Of course it is. The demos wants a war staffed by volunteers. You want to remove that option from the set of choices available to them so that their only choices are either options unacceptable to them or the choice you want them to make. At least in terms of whether people have free choice, it's no different than "give me your wallet or I'll take your head".

Note that I'm not strongly opposed to this; I'm not a proponent of democracy at all. I'm only pointing out that neither are you. The 3 wolves would - given the choice - vote to eat those non-voting brown sheep across the world without forcing their baby wolflings to be put at risk. Democracy is allowing those 3 wolves and a sheep to vote on dinner.

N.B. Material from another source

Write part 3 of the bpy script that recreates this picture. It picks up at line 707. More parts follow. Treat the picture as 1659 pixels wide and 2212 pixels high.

Awhile back I saw an article about a private psyops contractor targeting american journalists who were critical of it,...

"Psyops" is a fancy word for using speech to influence the actions of others. There are a wide variety of actors who engage in it. I happen to know that a variety of educational institutions do; I know this because my ex-girlfriend sold them (along with various state-level democratic parties, interestingly) software to do exactly that.

This is of course ignoring the psyops operations that teachers themselves directly run. If this is our worry, we are already there and the military/mercenaries probably do far less of it than, e.g, our educational or journalistic institutions.

Again, let me emphasize that I'm not disagreeing with your goals. I'm very strongly opposed to using force. I'm also opposed to unchecked democracy that often results in voters harming non-voters (whether it be wars against foreigners, SF nimbys fighting against domestic immigration, or Shiv Sena trying to prevent Biharis from driving autos). I'm just disagreeing with the internals of your argument; it is blatantly anti-democratic (which I support!) and it also implies more than you want it to (meaning it's probably too broad).




I appreciate very much your perspective and it’s made me think. You obviously view things outside the box. Though I still believe a draft isn’t inherently anti-democratic. If the majority votes for a war, and the majority votes for conscription, then that seems to me to agree with democracy. But I do agree that a draft is anti-individual-freedom. And I agree that democracy isn’t inherently good. The majority can vote in a manner that oppresses the minority. It’s definitely occurred in our past. A democracy combined with individual rights is the key in my opinion. I just don’t think the ability to avoid service should be one of those protected rights. But since I do believe in democracy, only a majority can vote to make that so, thus my outspoken attitude toward private contractors and the all volunteer force.


>This is of course ignoring the psyops operations that teachers themselves directly run.

It always struck me as a conflict of interest to have government employees teach young voters what to think.